In the listing that follows, how many lines contain the string "this"? Provide only the number.

## Begin SOURCE DATA

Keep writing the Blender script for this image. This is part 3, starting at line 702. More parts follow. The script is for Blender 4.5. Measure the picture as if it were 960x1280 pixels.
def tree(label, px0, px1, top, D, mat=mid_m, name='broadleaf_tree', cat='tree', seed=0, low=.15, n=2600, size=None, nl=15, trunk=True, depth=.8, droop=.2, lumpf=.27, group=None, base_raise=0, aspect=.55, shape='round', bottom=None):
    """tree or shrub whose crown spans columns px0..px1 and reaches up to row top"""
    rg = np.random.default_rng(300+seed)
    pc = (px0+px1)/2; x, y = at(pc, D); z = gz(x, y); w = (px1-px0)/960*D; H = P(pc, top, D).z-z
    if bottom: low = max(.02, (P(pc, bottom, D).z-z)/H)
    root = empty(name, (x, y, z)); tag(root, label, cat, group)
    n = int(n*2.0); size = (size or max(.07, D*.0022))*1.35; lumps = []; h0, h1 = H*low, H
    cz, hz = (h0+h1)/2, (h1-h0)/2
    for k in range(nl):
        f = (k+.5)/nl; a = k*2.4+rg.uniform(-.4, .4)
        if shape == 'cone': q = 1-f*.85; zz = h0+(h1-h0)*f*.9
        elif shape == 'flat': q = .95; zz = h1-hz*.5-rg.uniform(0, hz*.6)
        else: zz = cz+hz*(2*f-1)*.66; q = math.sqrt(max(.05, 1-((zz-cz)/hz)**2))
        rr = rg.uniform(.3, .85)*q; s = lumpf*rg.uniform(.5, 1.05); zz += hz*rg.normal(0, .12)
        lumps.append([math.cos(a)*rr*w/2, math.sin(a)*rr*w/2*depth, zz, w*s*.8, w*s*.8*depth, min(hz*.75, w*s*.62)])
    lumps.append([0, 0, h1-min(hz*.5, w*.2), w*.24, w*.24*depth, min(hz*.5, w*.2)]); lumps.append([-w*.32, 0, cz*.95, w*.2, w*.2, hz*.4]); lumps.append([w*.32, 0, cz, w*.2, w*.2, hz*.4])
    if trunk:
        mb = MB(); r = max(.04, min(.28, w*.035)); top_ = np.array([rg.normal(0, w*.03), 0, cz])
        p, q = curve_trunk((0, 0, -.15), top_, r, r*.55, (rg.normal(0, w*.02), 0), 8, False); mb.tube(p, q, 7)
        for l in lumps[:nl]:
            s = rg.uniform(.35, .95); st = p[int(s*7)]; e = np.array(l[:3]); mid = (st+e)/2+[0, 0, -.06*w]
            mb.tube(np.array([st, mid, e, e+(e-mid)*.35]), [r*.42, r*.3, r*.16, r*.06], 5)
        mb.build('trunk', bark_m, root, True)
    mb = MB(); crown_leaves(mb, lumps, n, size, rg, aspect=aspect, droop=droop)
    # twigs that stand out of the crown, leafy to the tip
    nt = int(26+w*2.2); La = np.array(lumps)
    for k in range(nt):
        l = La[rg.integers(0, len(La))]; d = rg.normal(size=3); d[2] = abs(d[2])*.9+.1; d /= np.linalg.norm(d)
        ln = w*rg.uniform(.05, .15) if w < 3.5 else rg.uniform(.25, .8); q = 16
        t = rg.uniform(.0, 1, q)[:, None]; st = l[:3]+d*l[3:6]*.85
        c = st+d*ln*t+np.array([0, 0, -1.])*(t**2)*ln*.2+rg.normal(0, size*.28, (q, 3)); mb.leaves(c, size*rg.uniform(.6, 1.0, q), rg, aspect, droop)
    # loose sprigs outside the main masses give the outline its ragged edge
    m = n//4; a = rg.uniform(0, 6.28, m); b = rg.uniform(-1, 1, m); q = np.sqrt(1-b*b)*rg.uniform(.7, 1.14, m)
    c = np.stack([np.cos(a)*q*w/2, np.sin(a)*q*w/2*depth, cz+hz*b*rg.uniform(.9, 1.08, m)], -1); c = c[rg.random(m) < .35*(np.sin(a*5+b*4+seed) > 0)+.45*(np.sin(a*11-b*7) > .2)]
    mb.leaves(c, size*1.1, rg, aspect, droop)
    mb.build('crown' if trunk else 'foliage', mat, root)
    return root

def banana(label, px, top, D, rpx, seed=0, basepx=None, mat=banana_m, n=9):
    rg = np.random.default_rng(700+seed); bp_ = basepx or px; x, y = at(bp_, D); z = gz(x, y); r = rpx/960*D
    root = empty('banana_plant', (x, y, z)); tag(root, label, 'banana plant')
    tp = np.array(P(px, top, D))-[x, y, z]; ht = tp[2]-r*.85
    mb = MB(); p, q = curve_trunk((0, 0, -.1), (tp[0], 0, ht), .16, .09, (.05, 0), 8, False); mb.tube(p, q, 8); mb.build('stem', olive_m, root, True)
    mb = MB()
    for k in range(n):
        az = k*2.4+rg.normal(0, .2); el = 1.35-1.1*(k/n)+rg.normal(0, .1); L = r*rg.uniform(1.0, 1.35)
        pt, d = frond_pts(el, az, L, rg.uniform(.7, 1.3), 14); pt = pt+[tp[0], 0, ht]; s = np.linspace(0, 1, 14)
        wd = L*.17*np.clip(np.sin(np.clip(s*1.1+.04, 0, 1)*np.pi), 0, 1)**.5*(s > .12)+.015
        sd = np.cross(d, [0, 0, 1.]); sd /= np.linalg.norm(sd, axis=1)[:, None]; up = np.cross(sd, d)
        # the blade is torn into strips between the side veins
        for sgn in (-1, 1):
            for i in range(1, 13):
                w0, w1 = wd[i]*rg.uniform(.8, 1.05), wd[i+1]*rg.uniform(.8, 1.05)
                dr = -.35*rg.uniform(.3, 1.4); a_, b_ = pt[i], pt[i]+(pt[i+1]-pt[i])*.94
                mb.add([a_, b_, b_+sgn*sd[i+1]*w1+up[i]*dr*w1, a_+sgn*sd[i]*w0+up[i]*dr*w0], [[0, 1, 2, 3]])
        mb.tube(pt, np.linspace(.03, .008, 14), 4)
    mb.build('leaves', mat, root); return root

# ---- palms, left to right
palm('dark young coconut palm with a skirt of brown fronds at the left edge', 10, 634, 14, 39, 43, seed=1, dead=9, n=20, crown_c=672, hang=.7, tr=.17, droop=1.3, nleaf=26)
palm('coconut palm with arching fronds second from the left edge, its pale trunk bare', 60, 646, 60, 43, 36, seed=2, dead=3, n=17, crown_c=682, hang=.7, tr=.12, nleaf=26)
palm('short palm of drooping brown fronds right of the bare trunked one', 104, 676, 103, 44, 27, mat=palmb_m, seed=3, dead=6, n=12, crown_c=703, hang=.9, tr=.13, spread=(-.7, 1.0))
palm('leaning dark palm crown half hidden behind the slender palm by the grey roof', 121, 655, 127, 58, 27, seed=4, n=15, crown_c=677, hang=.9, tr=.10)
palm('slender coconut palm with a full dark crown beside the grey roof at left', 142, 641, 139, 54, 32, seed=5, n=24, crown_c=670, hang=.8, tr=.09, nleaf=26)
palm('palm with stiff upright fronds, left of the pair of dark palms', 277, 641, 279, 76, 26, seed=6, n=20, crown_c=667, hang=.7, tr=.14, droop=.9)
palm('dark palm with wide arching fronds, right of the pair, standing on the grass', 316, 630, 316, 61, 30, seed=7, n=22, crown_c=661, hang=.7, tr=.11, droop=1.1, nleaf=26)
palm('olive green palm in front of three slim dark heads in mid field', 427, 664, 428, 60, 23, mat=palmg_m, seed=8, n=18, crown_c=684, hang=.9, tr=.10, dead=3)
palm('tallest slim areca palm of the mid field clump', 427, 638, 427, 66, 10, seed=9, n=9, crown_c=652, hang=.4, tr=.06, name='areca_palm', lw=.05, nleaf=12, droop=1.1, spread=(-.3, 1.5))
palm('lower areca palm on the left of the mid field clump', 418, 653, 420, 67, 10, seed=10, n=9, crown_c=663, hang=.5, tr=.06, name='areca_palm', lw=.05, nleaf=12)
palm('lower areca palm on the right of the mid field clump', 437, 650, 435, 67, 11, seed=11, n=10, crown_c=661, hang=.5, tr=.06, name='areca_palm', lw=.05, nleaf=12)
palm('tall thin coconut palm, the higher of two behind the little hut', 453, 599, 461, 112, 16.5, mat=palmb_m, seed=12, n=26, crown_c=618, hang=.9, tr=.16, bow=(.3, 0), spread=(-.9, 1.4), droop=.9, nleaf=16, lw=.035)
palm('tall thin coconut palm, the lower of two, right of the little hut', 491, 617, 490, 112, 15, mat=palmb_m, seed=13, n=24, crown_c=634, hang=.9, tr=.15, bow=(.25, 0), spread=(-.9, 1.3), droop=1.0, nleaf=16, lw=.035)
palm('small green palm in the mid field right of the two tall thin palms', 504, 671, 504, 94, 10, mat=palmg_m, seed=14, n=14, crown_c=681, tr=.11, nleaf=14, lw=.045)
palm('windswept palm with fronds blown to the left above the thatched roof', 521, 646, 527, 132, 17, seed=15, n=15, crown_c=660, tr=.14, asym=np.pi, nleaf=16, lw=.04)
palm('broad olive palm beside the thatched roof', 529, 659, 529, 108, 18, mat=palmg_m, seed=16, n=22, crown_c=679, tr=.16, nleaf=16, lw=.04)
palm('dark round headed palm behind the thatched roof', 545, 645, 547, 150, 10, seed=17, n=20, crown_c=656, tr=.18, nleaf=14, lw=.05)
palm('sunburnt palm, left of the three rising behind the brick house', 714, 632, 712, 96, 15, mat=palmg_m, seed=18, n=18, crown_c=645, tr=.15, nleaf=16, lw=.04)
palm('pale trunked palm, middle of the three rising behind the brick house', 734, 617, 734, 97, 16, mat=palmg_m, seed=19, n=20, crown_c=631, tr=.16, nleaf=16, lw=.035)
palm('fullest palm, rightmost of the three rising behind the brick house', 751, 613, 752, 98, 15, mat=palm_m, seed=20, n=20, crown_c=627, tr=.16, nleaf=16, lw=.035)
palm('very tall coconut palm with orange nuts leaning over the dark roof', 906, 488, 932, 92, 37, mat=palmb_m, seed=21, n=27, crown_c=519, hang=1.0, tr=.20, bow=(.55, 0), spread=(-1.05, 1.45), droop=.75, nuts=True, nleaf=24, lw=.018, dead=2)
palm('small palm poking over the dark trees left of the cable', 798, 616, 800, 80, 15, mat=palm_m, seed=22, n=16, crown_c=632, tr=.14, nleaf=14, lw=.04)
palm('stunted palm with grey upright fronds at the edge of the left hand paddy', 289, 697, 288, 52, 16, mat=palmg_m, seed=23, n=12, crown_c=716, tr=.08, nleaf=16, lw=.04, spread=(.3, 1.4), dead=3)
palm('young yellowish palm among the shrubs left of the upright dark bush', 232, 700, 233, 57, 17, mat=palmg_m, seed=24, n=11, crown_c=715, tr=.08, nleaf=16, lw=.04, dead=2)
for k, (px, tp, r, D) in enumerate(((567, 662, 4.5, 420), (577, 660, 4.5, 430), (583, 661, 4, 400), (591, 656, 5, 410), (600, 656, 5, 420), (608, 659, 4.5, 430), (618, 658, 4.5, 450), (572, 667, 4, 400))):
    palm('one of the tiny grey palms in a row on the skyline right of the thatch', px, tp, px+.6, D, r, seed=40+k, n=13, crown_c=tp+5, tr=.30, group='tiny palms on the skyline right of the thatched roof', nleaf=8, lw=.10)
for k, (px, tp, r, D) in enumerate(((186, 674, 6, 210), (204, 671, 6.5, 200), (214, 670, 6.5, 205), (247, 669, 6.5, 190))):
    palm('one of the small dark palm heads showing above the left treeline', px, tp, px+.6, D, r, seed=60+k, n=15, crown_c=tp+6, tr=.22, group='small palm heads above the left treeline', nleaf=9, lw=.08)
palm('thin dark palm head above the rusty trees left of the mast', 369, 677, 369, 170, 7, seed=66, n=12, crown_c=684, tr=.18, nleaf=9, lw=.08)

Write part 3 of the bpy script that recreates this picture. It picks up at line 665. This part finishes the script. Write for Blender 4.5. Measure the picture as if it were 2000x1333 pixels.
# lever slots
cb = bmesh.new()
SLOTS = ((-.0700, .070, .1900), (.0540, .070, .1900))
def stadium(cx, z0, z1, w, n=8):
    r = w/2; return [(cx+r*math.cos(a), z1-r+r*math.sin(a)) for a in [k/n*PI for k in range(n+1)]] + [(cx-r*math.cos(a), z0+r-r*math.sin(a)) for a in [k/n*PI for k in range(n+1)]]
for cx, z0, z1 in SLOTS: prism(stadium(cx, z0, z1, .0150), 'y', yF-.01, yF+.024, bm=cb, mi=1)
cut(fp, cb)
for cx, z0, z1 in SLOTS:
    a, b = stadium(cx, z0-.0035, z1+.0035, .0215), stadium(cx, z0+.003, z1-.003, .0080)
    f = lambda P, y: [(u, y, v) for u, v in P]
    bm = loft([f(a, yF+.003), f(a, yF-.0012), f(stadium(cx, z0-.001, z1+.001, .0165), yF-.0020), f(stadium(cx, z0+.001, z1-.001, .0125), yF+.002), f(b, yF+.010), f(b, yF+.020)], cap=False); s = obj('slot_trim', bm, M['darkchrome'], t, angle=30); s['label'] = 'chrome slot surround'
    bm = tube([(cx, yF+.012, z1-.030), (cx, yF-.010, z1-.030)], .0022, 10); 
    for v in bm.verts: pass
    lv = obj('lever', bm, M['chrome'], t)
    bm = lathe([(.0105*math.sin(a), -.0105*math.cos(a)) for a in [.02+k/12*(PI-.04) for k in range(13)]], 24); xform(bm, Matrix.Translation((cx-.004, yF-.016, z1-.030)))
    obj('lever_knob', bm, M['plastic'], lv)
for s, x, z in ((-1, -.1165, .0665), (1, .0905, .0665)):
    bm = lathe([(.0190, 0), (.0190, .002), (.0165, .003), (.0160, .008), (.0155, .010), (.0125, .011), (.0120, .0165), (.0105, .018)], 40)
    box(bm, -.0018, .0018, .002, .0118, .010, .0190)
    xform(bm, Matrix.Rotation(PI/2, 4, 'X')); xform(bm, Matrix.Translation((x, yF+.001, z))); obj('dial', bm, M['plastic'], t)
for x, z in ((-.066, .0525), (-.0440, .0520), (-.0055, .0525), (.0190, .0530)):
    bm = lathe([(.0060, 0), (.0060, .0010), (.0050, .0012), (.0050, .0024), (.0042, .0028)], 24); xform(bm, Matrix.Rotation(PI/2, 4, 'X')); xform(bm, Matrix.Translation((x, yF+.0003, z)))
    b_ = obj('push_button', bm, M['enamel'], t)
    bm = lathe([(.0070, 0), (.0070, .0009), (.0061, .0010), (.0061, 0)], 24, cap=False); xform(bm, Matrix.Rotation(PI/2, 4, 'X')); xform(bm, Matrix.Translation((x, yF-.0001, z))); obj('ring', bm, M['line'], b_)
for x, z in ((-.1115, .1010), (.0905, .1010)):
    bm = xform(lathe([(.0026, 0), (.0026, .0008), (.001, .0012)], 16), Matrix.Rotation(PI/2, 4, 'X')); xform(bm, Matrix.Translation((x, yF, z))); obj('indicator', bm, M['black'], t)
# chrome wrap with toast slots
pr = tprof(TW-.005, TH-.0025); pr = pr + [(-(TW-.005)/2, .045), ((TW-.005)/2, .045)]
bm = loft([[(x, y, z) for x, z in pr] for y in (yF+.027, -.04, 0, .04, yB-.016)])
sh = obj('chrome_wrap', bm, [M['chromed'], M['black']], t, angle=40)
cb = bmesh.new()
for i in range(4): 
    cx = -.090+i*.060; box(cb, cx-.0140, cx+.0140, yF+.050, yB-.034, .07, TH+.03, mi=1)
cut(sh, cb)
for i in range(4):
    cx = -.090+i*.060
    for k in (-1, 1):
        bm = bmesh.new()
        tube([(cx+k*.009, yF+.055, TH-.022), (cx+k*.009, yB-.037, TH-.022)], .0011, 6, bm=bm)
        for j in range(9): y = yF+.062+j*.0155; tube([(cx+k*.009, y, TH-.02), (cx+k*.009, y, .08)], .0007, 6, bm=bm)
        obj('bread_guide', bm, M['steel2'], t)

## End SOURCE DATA

**WRITTEN REPLY**
2